In a separate article in The Amherst Student which focused specifically on Sessions’ talk, the former AG is quoted encouraging those in attendance who believe in, and defend, free speech:

“The attack on free speech strikes at the heart of what it means to be American. […] It cannot be that one can say, ‘Your words offend me, your words hurt my feelings, therefore you must shut up. You can’t talk.’ Subjective ideas about one person can shut down the free speech guaranteed in the Constitution by another? Not right. Unfounded arguments should be confronted by better arguments, more persuasive arguments. Not by force. […]  You’re in an important time in history. You’re on the front lines, you’ll be deciding these battles. Do not despair, though, because in this country, truth has, from time to time, been submerged, but it has always risen again. You will not yield, I know. You will not abandon the field. May you preserve, protect and defend the great heritage you’ve been given in this country, and by doing so, you’ll honor those who’ve gone before, who’ve sacrificed for us.”

The Amherst College Republicans (ACR) were “reprimanded” earlier this month after alleged “transphobic language” was found in an online comments thread on the ACR’s GroupMe page.

According to The Amherst Student, complaints about “transphobic language” were filed to the “Association of Amherst Students” (AAS) and the association’s “Judiciary Council,” described as a “body of authority under the AAS,” which reprimanded the ACR.

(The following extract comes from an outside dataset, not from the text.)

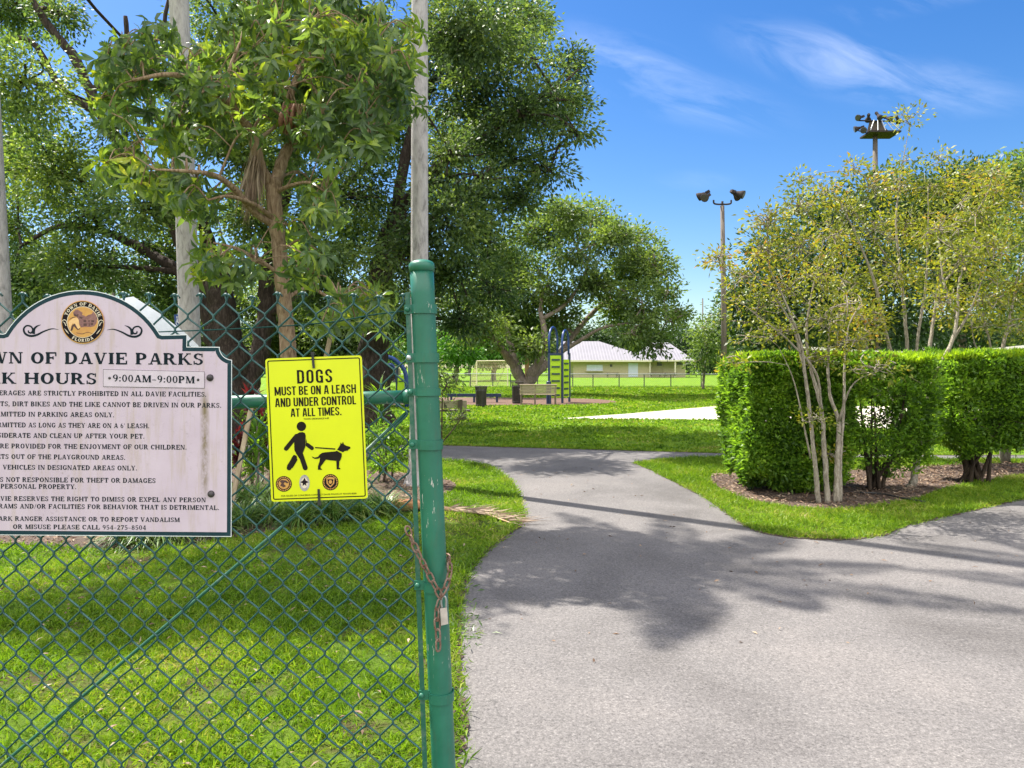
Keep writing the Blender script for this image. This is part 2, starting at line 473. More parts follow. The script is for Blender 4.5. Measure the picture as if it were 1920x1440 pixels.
class MB:
    def __init__(s):
        s.v, s.f = [], []

    def add(s, vs, fs):
        n = len(s.v)
        s.v += [tuple(x) for x in vs]
        s.f += [tuple(i + n for i in f) for f in fs]
        return s

    def box(s, a, b):
        (x0, y0, z0), (x1, y1, z1) = a, b
        vs = [(x0, y0, z0), (x1, y0, z0), (x1, y1, z0), (x0, y1, z0), (x0, y0, z1), (x1, y0, z1), (x1, y1, z1), (x0, y1, z1)]
        return s.add(vs, [(3, 2, 1, 0), (4, 5, 6, 7), (0, 1, 5, 4), (1, 2, 6, 5), (2, 3, 7, 6), (3, 0, 4, 7)])

    def beam(s, a, b, w, d, up=(0, 1, 0)):
        """rectangular bar from a to b; w across, d along up"""
        a, b = Vector(a), Vector(b)
        t = (b - a).normalized()
        u = Vector(up)
        u = (u - t * u.dot(t)).normalized()
        w_ = t.cross(u) * (w / 2)
        u = u * (d / 2)
        vs = [a - w_ - u, a + w_ - u, a + w_ + u, a - w_ + u, b - w_ - u, b + w_ - u, b + w_ + u, b - w_ + u]
        return s.add(vs, [(3, 2, 1, 0), (4, 5, 6, 7), (0, 1, 5, 4), (1, 2, 6, 5), (2, 3, 7, 6), (3, 0, 4, 7)])

    def tube(s, pts, rad, n=8, caps=True, closed=False):
        pts = [Vector(p) for p in pts]
        if isinstance(rad, (int, float)):
            rad = [rad] * len(pts)
        m = len(pts)
        ref = None
        vs = []
        for i, p in enumerate(pts):
            if closed:
                t = pts[(i + 1) % m] - pts[i - 1]
            else:
                t = pts[min(i + 1, m - 1)] - pts[max(i - 1, 0)]
            if t.length < 1e-9:
                t = Vector((0, 0, 1))
            t.normalize()
            if ref is None:
                ref = Vector((0, 1, 0)) if abs(t.y) < .9 else Vector((1, 0, 0))
            u = ref - t * ref.dot(t)
            if u.length < 1e-5:
                u = t.orthogonal()
            u.normalize()
            ref = u
            w = t.cross(u)
            for k in range(n):
                a = 2 * math.pi * k / n
                vs.append(p + (u * math.cos(a) + w * math.sin(a)) * rad[i])
        fs = []
        for i in range(m if closed else m - 1):
            j = (i + 1) % m
            for k in range(n):
                k2 = (k + 1) % n
                fs.append((i * n + k, i * n + k2, j * n + k2, j * n + k))
        if caps and not closed:
            fs.append(tuple(range(n - 1, -1, -1)))
            fs.append(tuple((m - 1) * n + k for k in range(n)))
        return s.add(vs, fs)

    def ball(s, c, r, n=8, m=6):
        c = Vector(c)
        r = (r, r, r) if isinstance(r, (int, float)) else r
        vs = [c + Vector((0, 0, -r[2]))]
        for i in range(1, m):
            ph = -math.pi / 2 + math.pi * i / m
            for k in range(n):
                a = 2 * math.pi * k / n
                vs.append(c + Vector((r[0] * math.cos(ph) * math.cos(a), r[1] * math.cos(ph) * math.sin(a), r[2] * math.sin(ph))))
        vs.append(c + Vector((0, 0, r[2])))
        fs = []
        for k in range(n):
            k2 = (k + 1) % n
            fs.append((0, 1 + k2, 1 + k))
            for i in range(m - 2):
                fs.append((1 + i * n + k, 1 + i * n + k2, 1 + (i + 1) * n + k2, 1 + (i + 1) * n + k))
            fs.append((len(vs) - 1, 1 + (m - 2) * n + k, 1 + (m - 2) * n + k2))
        return s.add(vs, fs)

    def slab(s, poly, fn, y0, y1):
        """flat polygon (2-D points) made a plate between depths y0 (front) and y1; fn(x, z, depth) -> point"""
        tris = tessellate_polygon([[Vector((x, z, 0)) for x, z in poly]])
        n = len(poly)
        vs = [fn(x, z, y0) for x, z in poly] + [fn(x, z, y1) for x, z in poly]
        fs = []
        ar = sum(poly[i][0] * poly[(i + 1) % n][1] - poly[(i + 1) % n][0] * poly[i][1] for i in range(n))
        for t in tris:
            fs.append(tuple(t))
            fs.append(tuple(i + n for i in reversed(t)))
        for i in range(n):
            j = (i + 1) % n
            fs.append((i, i + n, j + n, j))
        return s.add(vs, fs)

    def face(s, poly, fn, y):
        tris = tessellate_polygon([[Vector((x, z, 0)) for x, z in poly]])
        return s.add([fn(x, z, y) for x, z in poly], [tuple(t) for t in tris])

    def build(s, name, material, parent=None, org=None, smooth=False, fix=True):
        o0 = ORG[parent.name] if parent is not None else Vector(org or (0, 0, 0))
        me = bpy.data.meshes.new(name)
        me.from_pydata([tuple(Vector(p) - o0) for p in s.v], [], s.f)
        if fix:
            bm = bmesh.new()
            bm.from_mesh(me)
            bmesh.ops.recalc_face_normals(bm, faces=bm.faces)
            bm.to_mesh(me)
            bm.free()
        me.update()
        if smooth:
            for p in me.polygons:
                p.use_smooth = True
        me.materials.append(material)
        return link(name, me, parent, org)


def spline(pts, n=6):
    """Catmull-Rom through points"""
    pts = [Vector(p) for p in pts]
    if len(pts) < 3:
        return [pts[0].lerp(pts[-1], i / n) for i in range(n + 1)]
    out = []
    q = [pts[0] * 2 - pts[1]] + pts + [pts[-1] * 2 - pts[-2]]
    for i in range(1, len(q) - 2):
        for k in range(n):
            t = k / n
            a, b_, c_, d = q[i - 1], q[i], q[i + 1], q[i + 2]
            out.append(.5 * ((2 * b_) + (c_ - a) * t + (2 * a - 5 * b_ + 4 * c_ - d) * t * t + (3 * b_ - a - 3 * c_ + d) * t ** 3))
    out.append(pts[-1])
    return out


def lerp_r(rs, n):
    rs = np.asarray(rs, float)
    return list(np.interp(np.linspace(0, len(rs) - 1, n), np.arange(len(rs)), rs))


def unit(a):
    return a / np.maximum(np.linalg.norm(a, axis=1, keepdims=True), 1e-9)


def leaf_cards(name, Pt, D, L, Wd, material, parent, bend=.25, detail=False, up=None):
    """many leaves: Pt base points, D directions, L lengths, Wd widths"""
    n = len(Pt)
    D = unit(D)
    if up is None:
        up = unit(rng.normal(size=(n, 3)) + np.array([0, 0, .9]))
    Sd = unit(np.cross(D, up))
    N = unit(np.cross(Sd, D))
    L = np.asarray(L).reshape(-1, 1)
    Wd = np.asarray(Wd).reshape(-1, 1)
    if not detail:
        b = Pt
        m = Pt + D * L * .45 + N * L * bend * .3
        V = np.stack([b, m + Sd * Wd * .5, Pt + D * L - N * L * bend * .25, m - Sd * Wd * .5], 1).reshape(-1, 3)
        Fc = np.arange(n * 4).reshape(n, 4)
    else:
        q1 = Pt + D * L * .3 + N * L * bend * .2
        q2 = Pt + D * L * .68 + N * L * bend * .12
        tip = Pt + D * L - N * L * bend * .35
        k = N * Wd * .18
        V = np.stack([Pt, q1 + Sd * Wd * .38 + k, q2 + Sd * Wd * .5 + k, tip, q2 - Sd * Wd * .5 + k, q1 - Sd * Wd * .38 + k, q1, q2], 1).reshape(-1, 3)
        base = (np.arange(n) * 8).reshape(-1, 1)
        q = np.array([[0, 1, 6, 6], [6, 1, 2, 7], [7, 2, 3, 3], [0, 6, 5, 5], [6, 7, 4, 5], [7, 3, 4, 4]])
        tri = np.array([[0, 1, 6], [6, 1, 2], [6, 2, 7], [7, 2, 3], [0, 6, 5], [6, 7, 4], [6, 4, 5], [7, 3, 4]])
        Fc = (base[:, None, :] + tri[None]).reshape(-1, 3)
    return mesh_np(name, V, Fc, material, parent)


def vnoise(X, Y, s, seed):
    """cheap smooth value noise"""
    r = np.random.default_rng(seed).random((64, 64))
    x, y = X * s + 1000, Y * s + 1000
    xi, yi = np.floor(x).astype(int), np.floor(y).astype(int)
    fx, fy = x - xi, y - yi
    fx, fy = fx * fx * (3 - 2 * fx), fy * fy * (3 - 2 * fy)
    g = lambda a, b_: r[a % 64, b_ % 64]
    return (g(xi, yi) * (1 - fx) + g(xi + 1, yi) * fx) * (1 - fy) + (g(xi, yi + 1) * (1 - fx) + g(xi + 1, yi + 1) * fx) * fy


def blob_points(blobs, per_m2, spread, leaf_per, shell=.38, flat=1.0, gap=.42):
    """blobs: (centre xyz, radii xyz) -> leaf points, outward directions, twig centres"""
    pts, dirs, twigs = [], [], []
    for c, r in blobs:
        c, r = np.array(c), np.array(r)
        area = 4 * math.pi * ((r[0] * r[1]) ** 1.6 / 3 + (r[0] * r[2]) ** 1.6 / 3 + (r[1] * r[2]) ** 1.6 / 3) ** (1 / 1.6)
        n = max(4, int(area * per_m2))
        d = unit(rng.normal(size=(n, 3)))
        rad = rng.random((n, 1)) ** shell
        rad *= 1 + np.clip(.16 * rng.normal(size=(n, 1)), -.3, .22)
        t = c + d * r * rad
        if gap:
            sc = 1.9 / max(.5, spread * 4.5)
            q_ = vnoise(t[:, 0] + t[:, 1] * .6, t[:, 2] + t[:, 1] * .5, sc, 21) * .62 + vnoise(t[:, 0] - t[:, 1] * .5, t[:, 2] * 1.1 - t[:, 1] * .3, sc * 2.3, 22) * .38
            t_ok = q_ > gap + .05 * rng.normal(size=len(q_))
            if t_ok.sum() > 3:
                t, d = t[t_ok], d[t_ok]
        twigs.append((c, t))
        tt = np.repeat(t, leaf_per, 0)
        dd = np.repeat(d, leaf_per, 0)
        off = np.clip(rng.normal(size=(len(tt), 3)), -1.8, 1.8) * spread * np.array([1, 1, .6 * flat])
        pts.append(tt + off)
        dirs.append(unit(off / spread) + dd * .7 + rng.normal(size=(len(tt), 3)) * .5)
    return np.concatenate(pts), np.concatenate(dirs), twigs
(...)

The Student reports that the Judiciary Council declared the ACR’s executive board members must “step down from their positions and [are] prohibited from” being involved in leadership in “any registered student organizations for the remainder of their college careers.”

Amherst College was founded in 1821 “for the classical education of indigent young men of piety and talents for the Christian ministry.” The elite liberal arts college has since undergone considerable secularization.